La Caisse dit, au contraire, que le REM leur fera gagner du temps.
Retour à l'auto?
Le BAPE souligne aussi que « le promoteur n’a pas envisagé le risque d’un retour des usagers du transport en commun vers l’automobile pour évaluer l’achalandage du REM ». Un regard objectif sur l’achalandage, affirme le BAPE, doit intégrer la possibilité que des gens reviennent à l’auto ou intègrent une part de leur déplacement en automobile.
« On peut raisonnablement penser, selon le BAPE, que les usagers actuels du transport collectif pourraient revenir à la voiture si le nouveau mode du REM, avec ses correspondances imposées, ne leur convenait pas. »
Macky Tall nous a répondu ceci : « Ce type de projet change les comportements et amène, avec le passage du temps, une plus grande adhésion pour le transport en commun et une augmentation de l’achalandage. »
« L’hypothèse sous-jacente du modèle est que les usagers du transport en commun verront leur expérience de transport s’améliorer (temps de voyages et fréquences) », nous avait répondu la Caisse, le 24 novembre dernier. « Ainsi, le transfert de la demande du transport en commun vers la voiture serait donc très limité, ce qui justifie pourquoi cette hypothèse n’est pas prévue dans le modèle. »,
Le BAPE réclame une nouvelle expertise indépendante. Macky Tall nous a dit que ce sera à l’Autorité régionale de transport métropolitain de déterminer si elle désire une nouvelle expertise. Il considère que la firme Steer Davies Gleave a déjà fait le travail indépendant exigé sur l’achalandage.

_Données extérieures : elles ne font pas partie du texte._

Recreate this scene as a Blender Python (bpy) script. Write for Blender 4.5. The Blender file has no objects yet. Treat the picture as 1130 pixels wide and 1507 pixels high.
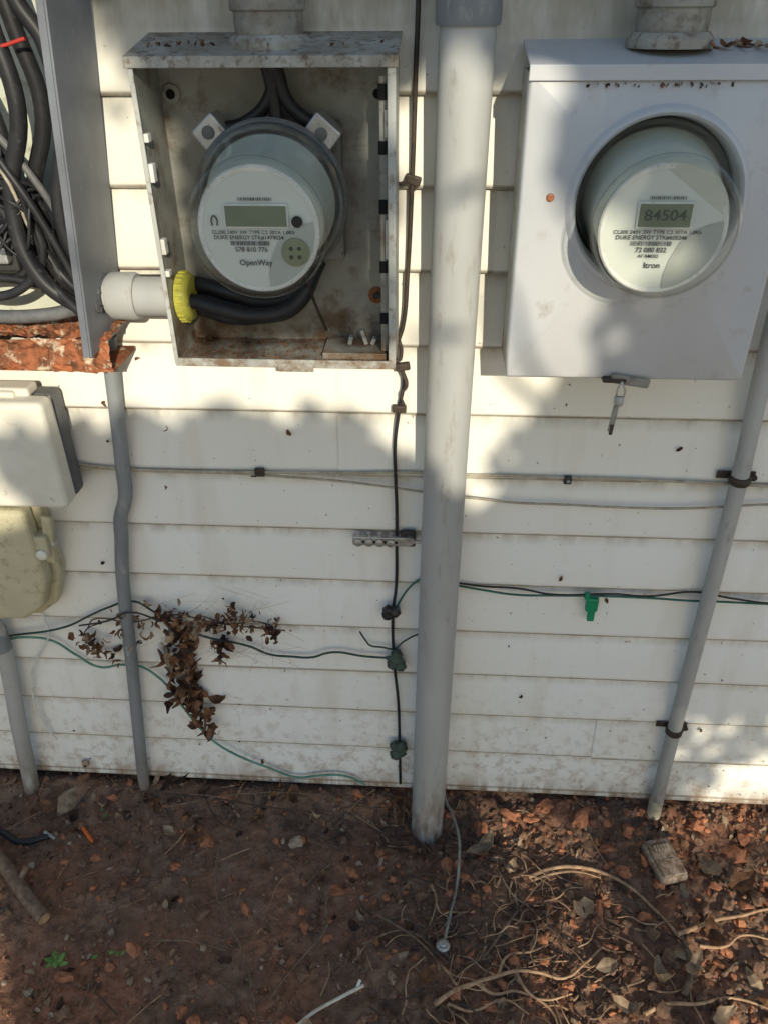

Il dit également que l'étude du rapport du BAPE se poursuit et que la Caisse travaille avec le ministère de l'Environnement pour améliorer le projet.
Alors...
Alors, en résumé : la bonne nouvelle, c’est que la Caisse va rendre publique sa cible de rendement, ce qui va nous aider à mieux connaître les coûts pour les gouvernements.
La moins bonne nouvelle, c’est que la Caisse semble prendre pour acquise une adhésion forte à son projet, faisant fi des sévères critiques du BAPE en la matière et les conclusions sur les perceptions livrées par les rapports de Steer Davies Gleave.
Nous gagnerions, comme déposants à la Caisse et contribuables, à en savoir un peu plus sur l'achalandage projeté.